The analysis – conducted between September and December 2023 — was undertaken in partnership with sustainability research provider Profundo and examines the climate plans of the top 20 UK workplace pension providers who collectively manage more than £500bn in assets and have more than 15 million active members.

The report found that despite almost all having publicly set net zero targets, not one provider was deemed to be taking a leadership role on climate action.

Aviva, Legal & General and NEST were the only three out of the 20 providers found to have “adequate” plans in place. The analysis found 13 to have “inadequate” plans and four, including Mercer, Hargreaves Lansdown, The People’s Pension and SEI, were found to have “poor” plans in place scoring an average of 1 out of 10 for climate action.

Two areas of failings were highlighted by the report. For policies related to coal, oil and gas, eight providers scored zero out of 10, and on deforestation and land use policies, all 20 were found to have “poor” or “inadequate” plans.

On average, providers scored just 3.2 out of 10. According to the research, this showed that despite some progress, the majority are still failing to implement ambitious, science-based climate plans.

Further inadequate action risks alienating pension holders who expect leadership from their provider and threatens long-term financial returns as schemes fail to sufficiently address climate risk.

PastedGraphic-1

Source: Make My Money Matter

Richard Curtis, co-founder of Make My Money Matter, said that the fact that 17 out of the UK’s top 20 providers have “inadequate or poor climate plans tells you all you need to know about how seriously the industry is taking this issue”.

He said: “The public will rightly be worried about these results, and we hope this ranking acts as an urgent wake up call for the pensions industry to up its game on climate change. In doing so they can help protect the planet and provide savers with pensions they can be proud of.”

Tony Burdon, chief executive officer of Make My Money Matter, added that while there are “pockets of progress” which indicate what funds could achieve if they “showed energy and ambition”, overall leadership is scarce and progress is slow.

“That’s why we now need all pension providers to recognise the findings of this report and invest in the skills and capacity needed to meet the climate crisis,” he noted.

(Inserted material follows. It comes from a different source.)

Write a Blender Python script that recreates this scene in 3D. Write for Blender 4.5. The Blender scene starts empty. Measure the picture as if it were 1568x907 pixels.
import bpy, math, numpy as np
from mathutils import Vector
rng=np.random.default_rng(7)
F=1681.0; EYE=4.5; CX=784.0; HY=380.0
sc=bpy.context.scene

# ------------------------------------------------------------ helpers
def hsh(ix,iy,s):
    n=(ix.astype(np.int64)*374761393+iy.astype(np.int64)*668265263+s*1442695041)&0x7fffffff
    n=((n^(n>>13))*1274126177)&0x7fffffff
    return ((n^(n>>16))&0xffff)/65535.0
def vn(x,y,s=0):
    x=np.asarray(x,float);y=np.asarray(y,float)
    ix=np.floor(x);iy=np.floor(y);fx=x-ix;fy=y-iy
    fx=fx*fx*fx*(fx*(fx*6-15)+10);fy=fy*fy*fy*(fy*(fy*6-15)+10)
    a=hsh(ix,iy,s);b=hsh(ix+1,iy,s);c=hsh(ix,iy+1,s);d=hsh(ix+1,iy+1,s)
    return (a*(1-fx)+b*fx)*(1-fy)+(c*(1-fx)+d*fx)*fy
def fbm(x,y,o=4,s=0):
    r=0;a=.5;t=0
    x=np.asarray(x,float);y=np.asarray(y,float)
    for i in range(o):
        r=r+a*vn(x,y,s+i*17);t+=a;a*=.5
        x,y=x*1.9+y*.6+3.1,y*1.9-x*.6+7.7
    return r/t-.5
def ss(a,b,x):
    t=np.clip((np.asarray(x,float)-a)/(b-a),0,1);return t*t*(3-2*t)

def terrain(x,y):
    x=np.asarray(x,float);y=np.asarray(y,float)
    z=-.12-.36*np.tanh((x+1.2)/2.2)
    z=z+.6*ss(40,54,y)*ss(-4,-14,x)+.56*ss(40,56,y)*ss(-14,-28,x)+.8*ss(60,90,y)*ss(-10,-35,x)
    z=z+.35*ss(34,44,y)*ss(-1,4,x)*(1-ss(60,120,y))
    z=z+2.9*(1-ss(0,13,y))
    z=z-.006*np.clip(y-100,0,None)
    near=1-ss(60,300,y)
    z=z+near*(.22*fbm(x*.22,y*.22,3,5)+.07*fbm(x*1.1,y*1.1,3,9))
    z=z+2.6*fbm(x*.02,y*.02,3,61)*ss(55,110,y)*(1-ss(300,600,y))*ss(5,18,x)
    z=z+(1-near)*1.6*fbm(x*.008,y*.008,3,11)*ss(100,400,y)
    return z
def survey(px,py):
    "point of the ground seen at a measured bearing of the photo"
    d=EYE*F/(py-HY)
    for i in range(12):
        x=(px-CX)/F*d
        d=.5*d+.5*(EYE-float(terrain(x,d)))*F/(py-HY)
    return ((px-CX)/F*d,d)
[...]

A spokesperson for People’s Partnership, provider of The People’s Pension, said that while the provider supports Make My Money Matter and its efforts to push for real change in the industry, “addressing climate risks and opportunities is incredibly complicated and nuanced, with many different viable ways to address them”.

The spokesperson added that The People’s Pension remains committed to aligning its portfolio to 1.5°C while “working hard on the issue for a long time” to find the right solutions for its 6.5 million members to ensure it delivers value.

“We will be making an announcement about long-planned changes to the approach in the near future,” the spokesperson said.

Katharina Lindmeier, senior responsible investment manager at NEST, added that it is important that all pension schemes play their part in pushing for net zero.

“At NEST we’re focused on delivering our climate change policy and seeking out opportunities to have a real-world impact, such as challenging companies in our portfolio to set ambitious net zero targets and investing more money directly into renewable energy projects,” she said.

A spokesperson for Mercer said: “Mercer receives numerous requests to participate in surveys, which often ask for varied and divergent information on its activities and as such, Mercer does not respond to all the survey requests it receives.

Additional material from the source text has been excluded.